> _What you have to do_: Set down, exactly as written, only the lines starting with the one that holds "H(link('door_wire_mesh', wires, M_zinc, hutch))" and ending with the one that holds "H(link('roof_wire_mesh', tubes(paths, rads, 6), M_zinc2, hutch))".
+++
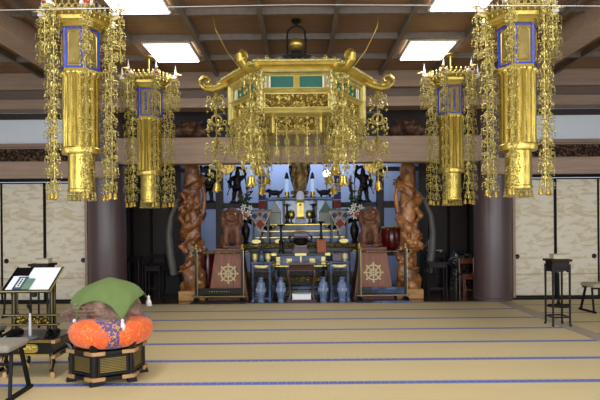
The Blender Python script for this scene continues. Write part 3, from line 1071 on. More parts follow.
    # black hub, gilt ball, yoke and ceiling hook
    hub = MB().lathe([(0.42, 3.84), (0.42, 3.88), (0.36, 3.91), (0.20, 3.93), (0.17, 3.96), (0.17, 4.03), (0.10, 4.07), (0.05, 4.09)], 28).build('hub', LACQ, t)
    MB().ell((0, 0, 4.17), (0.095, 0.095, 0.085), 16, 10).lathe([(0.05, 4.08), (0.07, 4.10), (0.05, 4.12)], 12).build('gilt_ball', GOLD, t)
    y_ = [(-0.13, 0, 4.0), (-0.135, 0, 4.25), (-0.12, 0, 4.36), (-0.07, 0, 4.41), (0, 0, 4.43), (0.07, 0, 4.41), (0.12, 0, 4.36), (0.135, 0, 4.25), (0.13, 0, 4.0)]
    MB().tube(y_, 0.014, 8).lathe([(0.02, 4.42), (0.03, 4.46), (0.07, 4.49), (0.07, 4.515)], 12).build('yoke', BLACK, t)
    # gold cords from the roof to the ceiling
    for s in (-1, 1):
        MB().tube([(s * 0.75, -0.2, 3.70), (s * 0.98, -0.22, 4.0), (s * 1.14, -0.2, 4.32), (s * 1.18, -0.2, 4.5)], 0.007, 5).build('cord', GOLD, t)
    return t


canopy()


LITGOLD = M('lit_gold', (236, 200, 110), 0.4, 0.3, var=0.3, scale=30, emit=0.5)
BEASTW = M('dark_beast_wood', (96, 60, 42), 0.5, 0, col2=(44, 26, 20), scale=8, bump=0.6, bscale=30)
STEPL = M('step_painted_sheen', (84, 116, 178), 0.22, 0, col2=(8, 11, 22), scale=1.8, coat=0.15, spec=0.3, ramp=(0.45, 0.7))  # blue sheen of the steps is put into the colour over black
# ================================================================ sanctuary
def ring_pts(r, n, z=0.0, a0=0.0):
    return [(r * math.cos(a0 + 2 * PI * i / n), r * math.sin(a0 + 2 * PI * i / n), z) for i in range(n + 1)]


# ---- carved dragon posts
def dragon_post(label, loc, seed, mirror):
    t = thing('carved_dragon_post', label, 'carved post', loc)
    rnd = random.Random(seed)
    s = mirror
    MB().box((0.02 * s, -0.02, 0.1), (0.56, 0.5, 0.2)).build('base_block', BLKW, t, bevel=0.015)
    pr = [C((0, 0, 0.2), (0, 0, 2.70), 0.175, 0.16)]
    # rocks and waves round the foot
    for k in range(16):
        a = 2 * PI * k / 16 + rnd.random()
        z = 0.22 + rnd.random() * 0.4
        pr.append(E((0.17 * math.cos(a), 0.15 * math.sin(a), z), (0.08 + rnd.random() * 0.04, 0.08, 0.07 + rnd.random() * 0.08)))
    for k in range(12):   # cloud knots up the shaft
        a = rnd.random() * 2 * PI
        z = 0.6 + rnd.random() * 2.0
        pr.append(E((0.15 * math.cos(a), 0.15 * math.sin(a), z), (0.05 + rnd.random() * 0.04, 0.05, 0.05 + rnd.random() * 0.06)))
    carved(pr, 0.022, 50, 0.006, 46, seed).build('post_shaft', DRAGW, t, angle=3)
    # the dragon: coils, limbs, head
    dr = []
    turns, n = 2.7, 60
    hp = None
    pts = []
    for k in range(n + 1):
        f = k / n
        a = s * (2 * PI * turns * f + (2.6 if s > 0 else 0.4))
        z = 0.55 + 2.05 * f
        r = 0.17 + 0.015 * math.sin(9 * f)
        pts.append(Vector((r * math.cos(a), r * math.sin(a), z)))
    for k in range(n):
        f = k / n
        rad = 0.03 + 0.055 * math.sin(PI * min(1, f * 0.9 + 0.1)) + 0.03 * f
        dr.append(C(pts[k], pts[k + 1], rad, rad))
    for k in range(2, n, 2):   # dorsal spikes
        o = Vector((pts[k].x, pts[k].y, 0)).normalized()
        dr.append(C(pts[k] + o * 0.07, pts[k] + o * 0.135 + Vector((0, 0, 0.03)), 0.028, 0.010))
    for k in range(3, n - 3):   # belly ridges and flame curls along the coils
        if k % 2:
            o = Vector((pts[k].x, pts[k].y, 0)).normalized()
            b_ = pts[k] + o * 0.06 + Vector((0, 0, -0.05))
            dr.append(C(b_, b_ + Vector((0.07 * (-1) ** (k // 2), -0.02, 0.09 * (rnd.random() - 0.5))), 0.026, 0.012))
    # limbs gripping the post
    for (z, ax, dz) in ((1.0, -0.5, 0.25), (1.32, 0.7, -0.26), (1.85, -0.8, -0.3), (2.25, 0.4, -0.3)):
        a = -PI / 2 + s * ax
        p0 = Vector((0.2 * math.cos(a), 0.2 * math.sin(a), z))
        p1 = Vector((0.27 * math.cos(a - s * 0.5), 0.27 * math.sin(a - s * 0.5), z + dz * 0.45))
        p2 = Vector((0.21 * math.cos(a + s * 0.2), 0.21 * math.sin(a + s * 0.2), z + dz))
        dr += [C(p0, p1, 0.065, 0.05), C(p1, p2, 0.05, 0.035)]
        for q in (-1, 0, 1):
            dr.append(C(p2, p2 + Vector((0.06 * q, -0.05, -0.06 if dz < 0 else 0.06)), 0.022, 0.010))
    # free arm standing off the shaft on the outer side
    dr += [C((s * 0.2, -0.05, 2.45), (s * 0.27, -0.1, 2.15), 0.05, 0.042), C((s * 0.27, -0.1, 2.15), (s * 0.24, -0.12, 1.8), 0.042, 0.05)]
    # head
    hz = 1.98 if s > 0 else 1.12
    hx = -0.04 * s
    dr += [E((hx, -0.2, hz), (0.12, 0.12, 0.11)), E((hx, -0.30, hz - 0.05), (0.085, 0.09, 0.055)), E((hx, -0.28, hz - 0.115), (0.07, 0.08, 0.03)),
           E((hx - 0.06, -0.28, hz + 0.05), 0.035), E((hx + 0.06, -0.28, hz + 0.05), 0.035), E((hx, -0.37, hz - 0.02), (0.05, 0.03, 0.03)),
           C((hx - 0.07, -0.2, hz + 0.08), (hx - 0.16, -0.2, hz + 0.24), 0.028, 0.012), C((hx + 0.07, -0.2, hz + 0.08), (hx + 0.16, -0.2, hz + 0.24), 0.028, 0.012),
           C((hx, -0.15, hz), (0.05 * s, -0.16, hz - 0.25), 0.10, 0.09)]
    for q in range(7):
        a = q / 6 * PI
        dr.append(C((hx + 0.1 * math.cos(a), -0.17, hz + 0.02), (hx + 0.23 * math.cos(a), -0.15, hz - 0.12 + 0.06 * math.sin(3 * a)), 0.04, 0.015))
    carved(dr, 0.0175, 75, 0.004, 80, seed + 3).build('dragon', DRAGD if s > 0 else DRAGW, t, angle=3)
    mb = MB()
    for q in (-1, 1):
        mb.tube([(hx + q * 0.06, -0.36, hz - 0.03), (hx + q * 0.16, -0.40, hz - 0.08), (hx + q * 0.24, -0.34, hz - 0.02), (hx + q * 0.30, -0.30, hz + 0.06)], [0.012, 0.010, 0.008, 0.004], 5)
    mb.build('whisker', DRAGW, t)
    return t


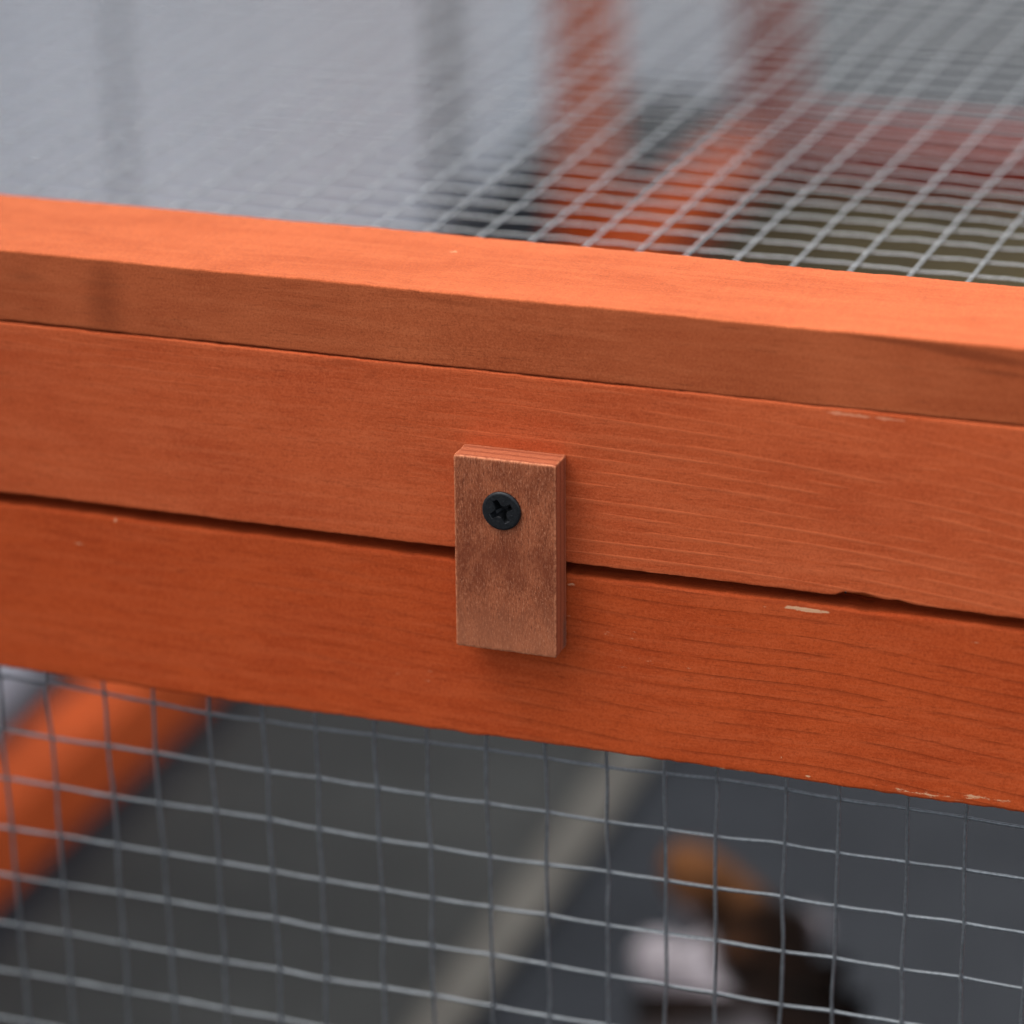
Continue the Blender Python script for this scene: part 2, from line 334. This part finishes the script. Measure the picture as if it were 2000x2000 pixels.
# door (swings under the turn button): rails and mesh
ring_low = lambda x, z: ((z + .06 * x + 1.6 * vnoise(x, 71, 40) + 30) / (3.6), np.clip(.35 + .65 / (1 + np.exp(-(x - 10) / 20)), 0, 1))
rails = []
o = board('door_rail', M_rail, hutch, -392, 428, Y0 + .8, Y0 + 9, -66.6, -26.75, .75, 23, ring=ring_low, rough=.16,
    eb=lambda x: .35 * vnoise(x, 81, 60) + .1 * vnoise(x, 82, 2), et=lambda x: -.45 * np.exp(-((x - 84) / 5) ** 2),
    wear=lambda x, y, z: blob(x, z, [(72, -28.0, 6.5, .48, 1.2, -.03), (64, -27.8, 6, .3, .9, 0), (63, -28.6, 8, .3, .6, -.03), (22.5, -29, 1.6, .8, .62, 0), (24, -31, 1.4, .5, .62, .2), (28, -33, 1.5, .5, .55, 0), (22, -36, 1.2, .5, .55, 0), (112, -32, 2, .6, .6, -.2), (107, -30.5, 2, .5, .6, 0), (116, -31, 2, .6, .6, 0),
        (56, -66.3, 12, .3, .75, .02), (73.7, -65.2, 1.0, .5, .85, 0), (68, -62, .6, .8, .6, 0), (96, -65.2, 12, .7, .6, -.02), (110, -64.7, 9, .8, .68, 0), (100, -65.9, 8, .35, .9, 0), (-81.4, -27.3, .5, .5, .95, 0), (-76, -27.8, .8, .3, .8, 0), (-72, -28.2, .8, .25, .7, 0), (-91, -34, 3, .3, .6, .1), (-60, -40, 8, 3, .42, 0), (40, -45, 25, 8, .34, 0), (-10, -55, 30, 6, .34, 0), (30, -38, 20, 5, .36, 0)]),
    stain=lambda x, y, z: blob(x, z, [(86, -28, 6, 1, .8, 0), (60, -27.5, 60, .5, .4, 0)]))
H(o)
H(box('door_rail', M_frame, hutch, -392, 428, Y0, Y0 + 16, -438, -398, 1))
H(box('door_stile', M_frame, hutch, -392, -352, Y0 + .2, Y0 + 15.8, -397.8, -67.2, 1)); H(box('door_stile', M_frame, hutch, 388, 428, Y0 + .2, Y0 + 15.8, -397.8, -67.2, 1))
# corner posts and floor rails of the run
for (a, b, c2, d) in ((-435, -395, Y0 + 18, Y0 + 46), (431, 470, Y0 + 18, Y0 + 46)): H(box('corner_post', M_frame, hutch, a, b, c2, d, GZ, 15, 1))
H(box('corner_post', M_frame, hutch, 431, 470, 1735, 1775, GZ, 95, 1))
H(box('corner_post', M_red, hutch, -424, -380, 1739, 1778, GZ, 94, 1))
H(box('side_post', M_frame, hutch, -455, -417, 1400, 1432, GZ, 80, 1))
oo = H(box('floor_rail', M_frame, hutch, -448, -414, 50, 1736, GZ + 5, GZ + 43, 1))
for v in oo.data.vertices: v.co.x += (v.co.y - .6) * .014      # the old run has gone slightly out of square
H(box('floor_rail', M_frame, hutch, 425, 470, 50, 1732, GZ + 5, GZ + 47, 1))
H(box('floor_rail', M_red, hutch, -379, 424, 1738, 1772, GZ + 5, GZ + 50, 1))

# wire mesh of the door (columns measured one by one: real welded mesh is uneven)
cols = [-117.02, -104.87, -90.41, -78.61, -64.51, -51.62, -39.39, -25.33, -13.25, 1.02, 14.16, 27.69, 40.53, 52.36, 66.79, 78.44, 93.29, 105.82]
allc = list(np.arange(-117 - 12.7 * 20, -118, 12.7)) + cols + list(np.arange(105.82 + 13, 405, 12.9))
YM = 16.6; zrow0 = -73.57
paths = []; rads = []
wob = lambda x, z: .7 * math.sin(x * .021 + z * .013) + .5 * math.sin(z * .045 + 1.3)
for k, cx in enumerate(allc):
    z = np.arange(-26, -425, -3.2); near = abs(cx) < 150
    dx = .35 * vnoise(z, 200 + k, 11) + .45 * vnoise(z, 400 + k, 60)
    yy = YM + .45 * np.cos(2 * math.pi * (z - zrow0) / 12.844) * 0 + .15 * vnoise(z, 300 + k, 15) - .33
    paths.append(np.stack([cx + dx, yy + np.array([wob(cx, t) for t in z]), z], 1)); rads.append(.37 + .05 * vnoise(z, 500 + k, 3))
for r in range(-3, 28):
    z = zrow0 - 12.844 * r
    x = np.arange(-385, 422, 3.1)
    d = .3 * vnoise(x, 600 + r, 13) + .35 * vnoise(x, 700 + r, 70) - (.12 * np.abs(np.sin(x * math.pi / 12.8)))
    if r == 0: d = d + .8 * vnoise(x, 777, 28) - .1
    paths.append(np.stack([x, YM + .33 + np.array([wob(t, z) for t in x]) + .12 * vnoise(x, 800 + r, 9), z + d], 1)); rads.append(.37 + .06 * vnoise(x, 900 + r, 2.5))
for k, cx in enumerate(allc):                # weld lumps where the wires cross
    if abs(cx) > 150: continue
    for r in range(-1, 10):
        z = zrow0 - 12.844 * r; t = np.linspace(-1, 1, 7)
        d = .3 * vnoise(cx, 600 + r, 13) + .35 * vnoise(cx, 700 + r, 70) - (.12 * abs(math.sin(cx * math.pi / 12.8))) + (.8 * vnoise(cx, 777, 28) - .1 if r == 0 else 0)
        c0 = np.array([cx + .35 * vnoise(z, 200 + k, 11) + .45 * vnoise(z, 400 + k, 60), YM + wob(cx, z), z + d]); s_ = rnd.uniform(.52, .66)
        paths.append(c0 + np.outer(t * rnd.uniform(.5, .75), [1, 0, -.1])); rads.append(s_ * np.sqrt(np.clip(1 - t * t, .01, 1)))
wires = tubes(paths, rads, 8)
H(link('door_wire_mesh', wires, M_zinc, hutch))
# roof wire mesh
paths = []; rads = []
tcols = [-47.67, -34.87, -22.07, -9.14, 3.67, 15.03, 26.4, 39.63, 52.76, 65.73, 79.06]
tall = list(np.arange(-47.67 - 12.9 * 33, -48, 12.9)) + tcols + list(np.arange(79.06 + 13, 465, 13))
sag = lambda x, y: .35 * np.sin(x * .03 + y * .011) + .25 * np.sin(y * .05 + x * .02)
for k, cx in enumerate(tall):
    y = np.concatenate([np.arange(30, 460, 3.1), np.linspace(463, 1765, 60)])
    paths.append(np.stack([cx + .0734 * y * np.clip(1 - y / 3000, 0, 1) + .25 * vnoise(y, 40 + k, 25), y, roofz(y) + .33 + sag(cx, y)], 1)); rads.append(np.full(len(y), .29))
nrow = int((1765 - 15.4) / 9.384)
for r in range(nrow):
    y = 99.835 + 9.384 * (r - 7)
    if y < 28: continue
    x = np.arange(-474, 466, 3.1 if y < 460 else 22)
    paths.append(np.stack([x, y + .35 * vnoise(x, 1000 + r, 12) + .5 * vnoise(x, 1300 + r, 60), roofz(y) - .33 + sag(x, y) - .25 * np.abs(np.sin((x - 3.6) * math.pi / 12.9))], 1)); rads.append(np.full(len(x), .245))
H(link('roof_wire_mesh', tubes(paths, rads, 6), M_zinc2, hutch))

# ------------------------------------------------------------------ turn button
def rbox(w_, d_, h_, r, st, seed):
    """box 0..w, 0..d, -h..0 with softened, slightly ragged arrises"""
    faces = []; verts = []
    def grid(o, a, b, na, nb):
        i0 = len(verts)
        for i in range(na + 1):
            for j in range(nb + 1): verts.append([o[k] + a[k] * i / na + b[k] * j / nb for k in range(3)])
        for i in range(na):
            for j in range(nb):
                p = i0 + i * (nb + 1) + j; faces.append((p, p + nb + 1, p + nb + 2, p + 1))
    nx, ny, nz = int(w_ / st), int(d_ / st), int(h_ / st)
    grid((0, 0, -h_), (w_, 0, 0), (0, 0, h_), nx, nz); grid((0, d_, -h_), (0, 0, h_), (w_, 0, 0), nz, nx)
    grid((0, 0, -h_), (0, 0, h_), (0, d_, 0), nz, ny); grid((w_, 0, -h_), (0, d_, 0), (0, 0, h_), ny, nz)
    grid((0, 0, 0), (w_, 0, 0), (0, d_, 0), nx, ny); grid((0, 0, -h_), (0, d_, 0), (w_, 0, 0), ny, nx)
    P = np.array(verts); lo = np.array([0, 0, -h_]); hi = np.array([w_, d_, 0.])
    n3 = np.array([noise.noise(Vector(p) * .9 + Vector((seed, 0, 0))) for p in P]); rr = np.clip(r * (1 + .7 * n3), .12, None)[:, None]
    C = np.clip(P, lo + rr, hi - rr); D = P - C; L = np.linalg.norm(D, axis=1)[:, None]
    Q = np.where(L > 1e-9, C + D / np.maximum(L, 1e-9) * np.minimum(L, rr), P)
    # distance to the second-nearest face = distance to the nearest arris
    dd = np.sort(np.stack([P[:, 0], w_ - P[:, 0], P[:, 1], d_ - P[:, 1], P[:, 2] + h_, -P[:, 2]], 1), axis=1)[:, 1]
    jit = np.exp(-dd / .5) * .10
    Q = Q + jit[:, None] * np.stack([[noise.noise(Vector(p) * 2.2 + Vector((a, 7, 3))) for p in P] for a in (0, 20, 40)], 1)
    edge = np.exp(-(dd / .32) ** 2); front = (P[:, 1] < .001).astype(float)
    return Q, faces, edge, front
Q, F, edge, front = rbox(22, 6.9, 42.5, .42, .3, 5)
Q[:, 0] += -Q[:, 2] * -.004
me = mesh_np(Q, F, True, dict(edge=edge, front=front))
bm = bmesh.new(); bm.from_mesh(me); bmesh.ops.remove_doubles(bm, verts=bm.verts, dist=2e-6); bmesh.ops.delete(bm, geom=[f for f in bm.faces if abs(f.calc_center_median().y) < .0004 and (Vector((f.calc_center_median().x, f.calc_center_median().z)) - Vector((.01045, -.011))).length < .0036], context='FACES'); bmesh.ops.recalc_face_normals(bm, faces=bm.faces); bm.to_mesh(me); bm.free()
latch = H(link('turn_button', me, M_ply, hutch))
# screw
def screw():
    bm = bmesh.new(); Rr = 4.15; rot = math.radians(30); c0 = Vector((0, 0))
    arm, hw = 2.6, .62; cross = []
    for k in range(4):
        a = rot + k * math.pi / 2; d = Vector((math.cos(a), math.sin(a))); n_ = Vector((-d.y, d.x))
        nd = n_
        cross += [d * arm - n_ * hw * .95, d * arm + n_ * hw * .95]
        for t in (0, .5, 1):          # rounded inner corner between this arm and the next
            ang = t; p = d * (1.25 * (1 - t) + .70 * t) + nd * (.70 * (1 - t) + 1.25 * t); p = p * (1 - .10 * math.sin(math.pi * t)); cross.append(p)
    def ringv(r, y, n=72): return [bm.verts.new(Vector((r * math.cos(2 * math.pi * i / n), y, r * math.sin(2 * math.pi * i / n))) * S) for i in range(n)]
    r0 = ringv(3.6, .5); r1 = ringv(Rr, -.15); r2 = ringv(Rr + .03, -.42); r3 = ringv(Rr - .06, -.62); r4 = ringv(Rr - .24, -.76); r5 = ringv(Rr - .5, -.80)
    for a, b in ((r0, r1), (r1, r2), (r2, r3), (r3, r4), (r4, r5)):
        for i in range(72): f = bm.faces.new((a[i], a[(i + 1) % 72], b[(i + 1) % 72], b[i])); f.smooth = True
    def cr(s, y): return [bm.verts.new(Vector((p.x * s, y, p.y * s)) * S) for p in cross]
    c1 = cr(1.03, -.81); c2 = cr(.97, -.70); c3 = cr(.72, .9); c4 = cr(.3, 1.9)
    m = len(cross)
    for a, b in ((c1, c2), (c2, c3), (c3, c4)):
        for i in range(m): bm.faces.new((a[i], a[(i + 1) % m], b[(i + 1) % m], b[i]))
    bm.faces.new(c4)
    ed = []
    for l in (r5, c1):
        for i in range(len(l)): ed.append(bm.edges.get((l[i], l[(i + 1) % len(l)])))
    bmesh.ops.triangle_fill(bm, use_beauty=True, use_dissolve=False, edges=ed)
    # four small cast nibs between the arms
    for k in range(4):
        a = rot + math.pi / 4 + k * math.pi / 2; p = Vector((2.45 * math.cos(a), -.83, 2.45 * math.sin(a)))
        g = bmesh.ops.create_icosphere(bm, subdivisions=1, radius=.16 * S); 
        for v in g['verts']: v.co = Vector((v.co.x, v.co.y * .5, v.co.z)) + p * S
    bmesh.ops.recalc_face_normals(bm, faces=bm.faces)
    me = bpy.data.meshes.new('screw'); bm.to_mesh(me); bm.free(); return me
sc = link('screw', screw(), M_screw, latch); sc.location = Vector((10.45, 0, -11.0)) * S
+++
> _Correct output_:
H(link('door_wire_mesh', wires, M_zinc, hutch))
# roof wire mesh
paths = []; rads = []
tcols = [-47.67, -34.87, -22.07, -9.14, 3.67, 15.03, 26.4, 39.63, 52.76, 65.73, 79.06]
tall = list(np.arange(-47.67 - 12.9 * 33, -48, 12.9)) + tcols + list(np.arange(79.06 + 13, 465, 13))
sag = lambda x, y: .35 * np.sin(x * .03 + y * .011) + .25 * np.sin(y * .05 + x * .02)
for k, cx in enumerate(tall):
    y = np.concatenate([np.arange(30, 460, 3.1), np.linspace(463, 1765, 60)])
    paths.append(np.stack([cx + .0734 * y * np.clip(1 - y / 3000, 0, 1) + .25 * vnoise(y, 40 + k, 25), y, roofz(y) + .33 + sag(cx, y)], 1)); rads.append(np.full(len(y), .29))
nrow = int((1765 - 15.4) / 9.384)
for r in range(nrow):
    y = 99.835 + 9.384 * (r - 7)
    if y < 28: continue
    x = np.arange(-474, 466, 3.1 if y < 460 else 22)
    paths.append(np.stack([x, y + .35 * vnoise(x, 1000 + r, 12) + .5 * vnoise(x, 1300 + r, 60), roofz(y) - .33 + sag(x, y) - .25 * np.abs(np.sin((x - 3.6) * math.pi / 12.9))], 1)); rads.append(np.full(len(x), .245))
H(link('roof_wire_mesh', tubes(paths, rads, 6), M_zinc2, hutch))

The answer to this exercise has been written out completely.